Glascow vit les premiers essais de spéculation indépendante. Là enseignait, vers 1727, Gershom Carmichaël, né à Londres (1672) pendant l’exil de son père, covenantaire enthousiaste. Lui-même était d’humeur ardente et quelque peu querelleuse, patriote dévoué d’ailleurs et toujours prêt à soutenir de sa bourse la cause presbytérienne contre les attaques des « papistes ». Son Introduction à la logique contient une étude déjà intéressante sur nos différentes classes du jugement et sur le fondement du syllogisme. Sa métaphysique a ce caractère original qu’il repousse les preuves de l’existence de Dieu présentées par Descartes et n’accepte que les preuves à posteriori tirées du spectacle du monde. Mais il rend surtout à la philosophie écossaise le service signalé de traduire Puffendorf et d’y joindre des commentaires personnels avec des extraits de Grotius[1]. Par là, l’idée d’un droit naturel, fondé sur la constitution de l’âme et de la société humaines, commence à se répandre dans les esprits ; il est vrai que, au lieu de considérer le droit dérivé de la nature des choses comme antérieur à la volonté divine, il y voit l’expression de cette volonté même ; c’était néanmoins un premier effort pour sortir de l’arbitraire en fait de morale et son eudémonisme théologique préparait l’eudémonisme pur des philosophes postérieurs.

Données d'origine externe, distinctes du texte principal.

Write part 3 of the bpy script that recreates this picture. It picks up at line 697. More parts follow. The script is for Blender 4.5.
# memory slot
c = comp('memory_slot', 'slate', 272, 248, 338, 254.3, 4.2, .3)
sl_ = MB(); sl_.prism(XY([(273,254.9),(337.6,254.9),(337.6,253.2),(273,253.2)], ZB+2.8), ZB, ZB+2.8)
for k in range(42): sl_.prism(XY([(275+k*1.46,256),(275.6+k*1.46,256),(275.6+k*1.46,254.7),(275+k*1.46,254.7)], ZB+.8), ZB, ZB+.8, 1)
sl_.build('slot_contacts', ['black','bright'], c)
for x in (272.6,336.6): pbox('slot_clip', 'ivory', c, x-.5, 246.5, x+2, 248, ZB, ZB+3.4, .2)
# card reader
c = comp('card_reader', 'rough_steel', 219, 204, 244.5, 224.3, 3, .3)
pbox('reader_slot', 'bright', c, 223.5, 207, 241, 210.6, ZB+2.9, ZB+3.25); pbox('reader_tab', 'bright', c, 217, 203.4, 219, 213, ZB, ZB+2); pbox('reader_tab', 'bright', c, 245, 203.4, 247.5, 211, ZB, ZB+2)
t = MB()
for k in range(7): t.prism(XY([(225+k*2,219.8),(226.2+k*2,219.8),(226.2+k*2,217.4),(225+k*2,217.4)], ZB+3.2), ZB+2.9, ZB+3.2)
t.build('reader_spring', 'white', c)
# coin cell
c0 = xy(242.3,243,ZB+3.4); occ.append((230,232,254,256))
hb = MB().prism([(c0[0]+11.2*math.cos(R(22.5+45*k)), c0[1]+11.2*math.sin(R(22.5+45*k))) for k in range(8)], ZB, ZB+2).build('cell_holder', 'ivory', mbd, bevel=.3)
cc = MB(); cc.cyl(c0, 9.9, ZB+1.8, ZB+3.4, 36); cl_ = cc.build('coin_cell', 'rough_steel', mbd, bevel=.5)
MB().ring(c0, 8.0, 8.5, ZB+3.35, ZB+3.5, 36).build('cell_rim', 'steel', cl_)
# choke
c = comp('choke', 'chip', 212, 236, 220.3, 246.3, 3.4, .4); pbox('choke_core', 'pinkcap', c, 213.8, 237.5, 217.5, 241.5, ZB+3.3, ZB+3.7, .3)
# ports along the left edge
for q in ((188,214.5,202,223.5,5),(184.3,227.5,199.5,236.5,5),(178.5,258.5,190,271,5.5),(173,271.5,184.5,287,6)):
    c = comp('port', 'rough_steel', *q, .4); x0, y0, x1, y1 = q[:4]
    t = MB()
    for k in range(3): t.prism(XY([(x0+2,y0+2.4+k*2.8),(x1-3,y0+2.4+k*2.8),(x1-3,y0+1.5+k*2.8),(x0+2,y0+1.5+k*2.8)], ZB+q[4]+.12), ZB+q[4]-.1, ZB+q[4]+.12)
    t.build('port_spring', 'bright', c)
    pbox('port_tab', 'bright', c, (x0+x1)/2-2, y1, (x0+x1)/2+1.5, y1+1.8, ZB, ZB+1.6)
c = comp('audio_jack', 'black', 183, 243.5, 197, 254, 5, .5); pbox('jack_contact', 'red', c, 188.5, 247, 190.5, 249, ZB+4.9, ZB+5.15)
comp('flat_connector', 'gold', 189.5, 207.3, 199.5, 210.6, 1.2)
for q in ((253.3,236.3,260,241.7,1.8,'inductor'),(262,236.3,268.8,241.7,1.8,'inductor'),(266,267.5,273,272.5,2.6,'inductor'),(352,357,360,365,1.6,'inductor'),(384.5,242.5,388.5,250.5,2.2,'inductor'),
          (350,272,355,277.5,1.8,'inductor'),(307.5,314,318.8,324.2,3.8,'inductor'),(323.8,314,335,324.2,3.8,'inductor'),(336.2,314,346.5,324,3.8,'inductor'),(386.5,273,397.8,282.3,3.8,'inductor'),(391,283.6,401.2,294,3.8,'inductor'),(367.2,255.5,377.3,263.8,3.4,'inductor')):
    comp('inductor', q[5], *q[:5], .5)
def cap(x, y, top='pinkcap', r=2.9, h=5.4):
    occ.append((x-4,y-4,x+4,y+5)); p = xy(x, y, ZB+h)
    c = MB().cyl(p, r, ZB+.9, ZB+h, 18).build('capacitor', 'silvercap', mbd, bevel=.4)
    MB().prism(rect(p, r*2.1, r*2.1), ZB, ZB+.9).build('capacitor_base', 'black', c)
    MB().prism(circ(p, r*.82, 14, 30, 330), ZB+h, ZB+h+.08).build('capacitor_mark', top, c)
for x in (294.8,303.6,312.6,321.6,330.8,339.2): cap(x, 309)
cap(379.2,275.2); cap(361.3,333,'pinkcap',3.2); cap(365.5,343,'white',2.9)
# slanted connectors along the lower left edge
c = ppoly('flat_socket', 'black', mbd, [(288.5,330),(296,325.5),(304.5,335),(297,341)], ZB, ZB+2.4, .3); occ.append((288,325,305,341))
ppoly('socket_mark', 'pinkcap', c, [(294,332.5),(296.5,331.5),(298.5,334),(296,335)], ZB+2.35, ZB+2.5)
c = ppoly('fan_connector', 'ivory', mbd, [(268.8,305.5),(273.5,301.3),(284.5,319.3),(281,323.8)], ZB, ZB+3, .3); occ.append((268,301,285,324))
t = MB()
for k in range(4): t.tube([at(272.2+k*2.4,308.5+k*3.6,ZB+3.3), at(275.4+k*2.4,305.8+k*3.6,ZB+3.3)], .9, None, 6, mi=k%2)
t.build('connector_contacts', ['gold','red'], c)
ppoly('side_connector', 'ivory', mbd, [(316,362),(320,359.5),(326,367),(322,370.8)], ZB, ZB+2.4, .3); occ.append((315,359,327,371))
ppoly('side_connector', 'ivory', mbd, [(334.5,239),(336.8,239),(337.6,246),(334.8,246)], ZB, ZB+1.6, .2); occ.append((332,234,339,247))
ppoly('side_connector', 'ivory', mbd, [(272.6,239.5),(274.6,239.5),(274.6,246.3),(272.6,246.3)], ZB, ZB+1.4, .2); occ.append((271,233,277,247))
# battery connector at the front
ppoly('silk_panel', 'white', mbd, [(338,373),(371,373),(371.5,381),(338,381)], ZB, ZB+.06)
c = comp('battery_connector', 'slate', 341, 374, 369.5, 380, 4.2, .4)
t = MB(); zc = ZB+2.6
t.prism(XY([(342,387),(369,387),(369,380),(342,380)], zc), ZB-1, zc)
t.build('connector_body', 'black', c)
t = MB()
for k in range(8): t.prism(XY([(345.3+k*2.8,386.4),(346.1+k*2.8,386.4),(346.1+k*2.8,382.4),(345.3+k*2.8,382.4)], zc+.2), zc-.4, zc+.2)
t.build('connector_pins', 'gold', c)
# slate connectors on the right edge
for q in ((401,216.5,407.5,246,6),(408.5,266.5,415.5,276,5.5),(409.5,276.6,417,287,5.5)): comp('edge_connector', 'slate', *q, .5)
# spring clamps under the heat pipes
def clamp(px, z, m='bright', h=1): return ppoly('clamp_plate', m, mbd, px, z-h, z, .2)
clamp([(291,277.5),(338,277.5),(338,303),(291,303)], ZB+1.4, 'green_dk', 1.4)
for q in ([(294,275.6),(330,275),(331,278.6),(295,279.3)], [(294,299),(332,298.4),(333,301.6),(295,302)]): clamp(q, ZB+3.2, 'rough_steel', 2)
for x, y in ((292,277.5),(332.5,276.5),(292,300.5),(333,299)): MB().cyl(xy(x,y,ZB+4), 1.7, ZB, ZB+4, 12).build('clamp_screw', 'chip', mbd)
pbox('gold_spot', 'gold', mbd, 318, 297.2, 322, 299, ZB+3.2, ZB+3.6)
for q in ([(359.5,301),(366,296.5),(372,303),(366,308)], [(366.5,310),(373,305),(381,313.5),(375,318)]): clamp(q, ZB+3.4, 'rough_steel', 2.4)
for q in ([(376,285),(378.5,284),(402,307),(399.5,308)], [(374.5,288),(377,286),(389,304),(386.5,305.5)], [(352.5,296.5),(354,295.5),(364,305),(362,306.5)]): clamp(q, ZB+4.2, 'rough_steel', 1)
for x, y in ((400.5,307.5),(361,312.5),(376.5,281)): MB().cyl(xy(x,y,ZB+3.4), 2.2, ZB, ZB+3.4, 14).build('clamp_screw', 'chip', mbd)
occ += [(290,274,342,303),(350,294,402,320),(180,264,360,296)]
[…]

Hutcheson, qui avait déjà professé à Dublin, lui succéda en 1729. C’est un esprit déjà plus libre. Les persécutions dont fut victime sous ses yeux son maitre et collègue Simson, les vexations qu’il eut à subir lui-même de la part des orthodoxes lui inspirèrent la haine des théologies étroites et l’affranchirent des superstitions littérales. Sans cesser d’être un croyant, il contribua pour une part considérable à rendre ses compatriotes indifférents aux accessoires du culte et tolérants en matière de dogme. La science de l’homme lui doit deux choses ; une tentative de psychologie expérimentale, un essai d’esthétique et de politique rationnelles. Nous ne parlerons pas de sa métaphysique, simple reproduction de la théologie du xvie siècle.

Le propre des Écossais comme psychologues est d’oublier ou de méconnaître les divisions antérieurement acceptées et, dans leur zèle quelque peu naïf à enregistrer les phénomènes intérieurs

  1. Voir sur Puffendorf et Grotius le bel ouvrage de M. Janet sur l’ « Histoire de la politique dans ses rapports avec la morale ».